Many students complain about not having enough time to study, but for the University’s about 700 student athletes, time is even more scarce.

Engineering senior and varsity track team member Terrence Rindler said most students do not realize how much time athletes devote to their sport. “I just think about the amount of work I could get done from 3:00 to 7:00 if I wasn’t in practice. Maybe then I wouldn’t be up so late at night.”

Academic aids, such as study table – a time for student athletes to work on homework and receive tutoring – are available to help athletes with their schoolwork. Freshman athletes are required to attend study table for a minimum of six hours each week.

LSA freshman and varsity soccer player Stephanie Boyles said coming to the University was a big adjustment from high school, and being required to attend study table has been very helpful.

Larry Harrison, a kinesiology freshman and football player, said study table is a good place to do schoolwork. Even in the off-season, the team practices about three hours each weekday, he said.

Study table is only one of the ways the athletic program teaches students the importance of academics. LSA junior and varsity swimmer Tim Wera said his coach encourages team members to make schoolwork their top priority. “He understands that we’re here as students first and swimmers second,” he said.

Some students may not think that athletes make academics a priority. “I study a lot,” Harrison said. “Maybe people see us as being nonchalant or not as stressed as everyone else. But school is pretty stressful.”

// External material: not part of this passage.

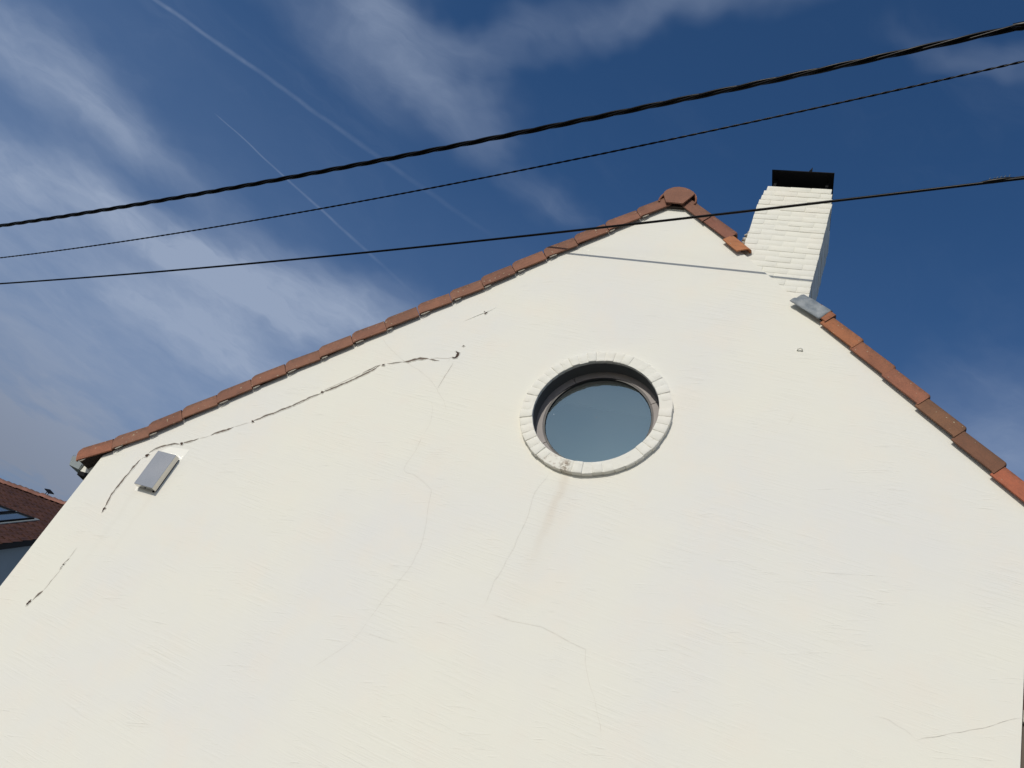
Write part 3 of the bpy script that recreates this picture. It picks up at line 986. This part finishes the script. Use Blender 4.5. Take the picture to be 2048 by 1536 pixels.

Men’s tennis head coach Mark Mees said an academic background will be critical for athletes in the future. “We have a real good group of guys who all realize the importance of getting a degree,” Mees said. Although he would like to see his players aim to play tennis professionally, he said, it is very difficult to make it as a professional athlete.

Non-athletes can often push assignments and studying to the weekend – a luxury athletes do not have. Studying, when it takes place, occurs on the road and whenever athletes can fit it in. Rindler said studying on the weekends is difficult when the team is competing out of town. “Not much studying gets done on the road. It’s pretty hard to crack open your books, so everything just gets pushed back to later in the evening.”

When student athletes miss tests due to away games or tournaments, they often can take them on the road under the supervision of their coaches. Kinesiology junior and varsity softball player Amy Prichard said she once took a Physics 140 exam sitting on the floor of a bus and with her coach as a proctor.

Making up tests is not an unfamiliar situation for many student athletes who travel on the weekends. Mees said he works hard to maintain good communication with students’ professors and inform them of conflicts well in advance. “We stress not surprising professors,” he said.

Student athletes are required by the University to maintain at least a 2.0 grade point average and carry a minimum of 12 credit hours. Assuming that on top of this, the average student athlete trains for 15 hours a week during the regular season, the amount of time available for studying is already greatly reduced.

Mees said it is also important to consider physical exhaustion as a factor. Spending several hours a day in practice can tire out athletes even before they tackle studying.

Most student athletes have to schedule classes around practice times, which often means they take an 8 a.m. class rather than the same one at 3 p.m. Mees said he allows players – especially juniors and seniors who have fewer options in their schedules – to let tennis fit into their academic program and not the other way around.

Wera said a typical day consists of morning practice, breakfast, class, lunch, practice, dinner and then homework. “I’ve had this type of schedule since high school,” he said.

But what is normal for an athlete may not be normal for the average student. “I definitely don’t have the college experience,” Wera said, adding that in spite of his schedule, being a student athlete is worth it.

Prichard echoed the same sentiment, saying “We complain about it, but we know we love what we do.”